For Germany, there aren’t so many German-speaking foreigners, so they make it possible for you to come to Germany and first start learning the language when you get here, in order to go to university, etc. Germany was simpler than France. But I am very happy that I decided on Germany, and especially Berlin. The options that you have here when you want to go out to the theater – this melting pot of options is unique as a theater scene. It’s not in Paris and it’s not in London.

What was it like to be gay in Turkey?

It’s very problematic there, but it’s not a country where they will kill you over that. In the big cities it’s problematic, but it’s okay. It’s not like in Iran, where it’s illegal.
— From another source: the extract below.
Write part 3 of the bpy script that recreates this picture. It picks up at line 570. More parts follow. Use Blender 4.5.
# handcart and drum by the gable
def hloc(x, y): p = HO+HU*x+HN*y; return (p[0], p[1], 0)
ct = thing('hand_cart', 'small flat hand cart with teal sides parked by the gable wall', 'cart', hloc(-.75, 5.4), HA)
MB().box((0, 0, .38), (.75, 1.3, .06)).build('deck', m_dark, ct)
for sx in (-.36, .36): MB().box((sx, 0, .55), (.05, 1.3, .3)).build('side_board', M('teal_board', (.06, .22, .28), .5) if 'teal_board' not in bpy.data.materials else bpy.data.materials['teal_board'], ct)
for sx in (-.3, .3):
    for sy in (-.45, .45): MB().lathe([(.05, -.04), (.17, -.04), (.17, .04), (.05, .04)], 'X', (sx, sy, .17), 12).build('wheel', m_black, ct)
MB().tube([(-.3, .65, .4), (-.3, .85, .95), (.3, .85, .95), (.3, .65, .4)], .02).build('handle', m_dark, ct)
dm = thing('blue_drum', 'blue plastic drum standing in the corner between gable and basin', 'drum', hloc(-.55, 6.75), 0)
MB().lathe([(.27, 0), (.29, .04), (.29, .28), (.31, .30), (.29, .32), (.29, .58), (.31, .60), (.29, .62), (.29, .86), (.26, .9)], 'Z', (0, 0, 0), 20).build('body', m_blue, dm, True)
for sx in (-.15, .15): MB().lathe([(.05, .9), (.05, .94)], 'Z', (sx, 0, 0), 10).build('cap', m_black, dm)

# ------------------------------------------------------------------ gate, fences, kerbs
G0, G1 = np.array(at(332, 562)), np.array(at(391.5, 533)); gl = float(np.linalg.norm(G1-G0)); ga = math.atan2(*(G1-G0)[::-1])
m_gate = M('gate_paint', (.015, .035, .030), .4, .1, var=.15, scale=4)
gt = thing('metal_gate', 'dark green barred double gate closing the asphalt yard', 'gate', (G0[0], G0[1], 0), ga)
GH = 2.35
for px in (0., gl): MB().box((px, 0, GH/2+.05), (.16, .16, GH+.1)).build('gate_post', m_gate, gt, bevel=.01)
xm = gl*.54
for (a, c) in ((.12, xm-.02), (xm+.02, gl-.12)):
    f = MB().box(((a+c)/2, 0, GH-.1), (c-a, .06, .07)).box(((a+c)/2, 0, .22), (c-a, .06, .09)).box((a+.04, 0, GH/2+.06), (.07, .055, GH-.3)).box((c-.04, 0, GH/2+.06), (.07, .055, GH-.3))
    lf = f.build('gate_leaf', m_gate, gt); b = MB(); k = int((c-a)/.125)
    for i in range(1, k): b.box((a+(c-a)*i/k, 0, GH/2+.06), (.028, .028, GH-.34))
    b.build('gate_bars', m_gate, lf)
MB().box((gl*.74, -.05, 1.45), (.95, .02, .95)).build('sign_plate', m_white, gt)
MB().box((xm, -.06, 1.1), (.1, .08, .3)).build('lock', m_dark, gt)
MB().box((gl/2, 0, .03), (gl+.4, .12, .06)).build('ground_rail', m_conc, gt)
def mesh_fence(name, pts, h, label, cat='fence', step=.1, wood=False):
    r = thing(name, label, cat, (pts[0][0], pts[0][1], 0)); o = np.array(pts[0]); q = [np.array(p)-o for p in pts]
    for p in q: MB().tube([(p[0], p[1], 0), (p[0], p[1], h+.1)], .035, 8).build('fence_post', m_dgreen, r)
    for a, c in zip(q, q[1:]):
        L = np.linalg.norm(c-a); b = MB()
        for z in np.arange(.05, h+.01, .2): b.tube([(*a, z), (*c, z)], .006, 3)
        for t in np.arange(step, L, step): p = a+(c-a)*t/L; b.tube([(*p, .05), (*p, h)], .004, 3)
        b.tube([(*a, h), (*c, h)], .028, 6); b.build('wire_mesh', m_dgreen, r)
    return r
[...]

There is nothing in the law about homosexuality in Turkey, negative or positive. It’s like there is no homosexuality. It’s a way of the government keeping quiet. But homosexuality in Turkey is an old tradition, there’s no question. Transsexuality is different. Starting in the 1980s, you could easily be transsexual. We have two different ID cards, for men baby blue and for the girls pink, but if you are transsexual, you can change your color very easily.

Do you find it possible to have a personal life alongside your professional career?

I’ve always chosen this life. My family is the theater; I don’t have any other family. Of course, I say I want a house and a dog. But I don’t know, maybe I watched too many musicals when I was a child. I say to my boyfriend, “Actually I’m married to the theater. You are my lover. But the theater is my husband, my wife. And sometimes we can go out and have sex and what else, but I’m married already.” And I choose this life. Is it good or bad? I don’t know. But it’s not normal.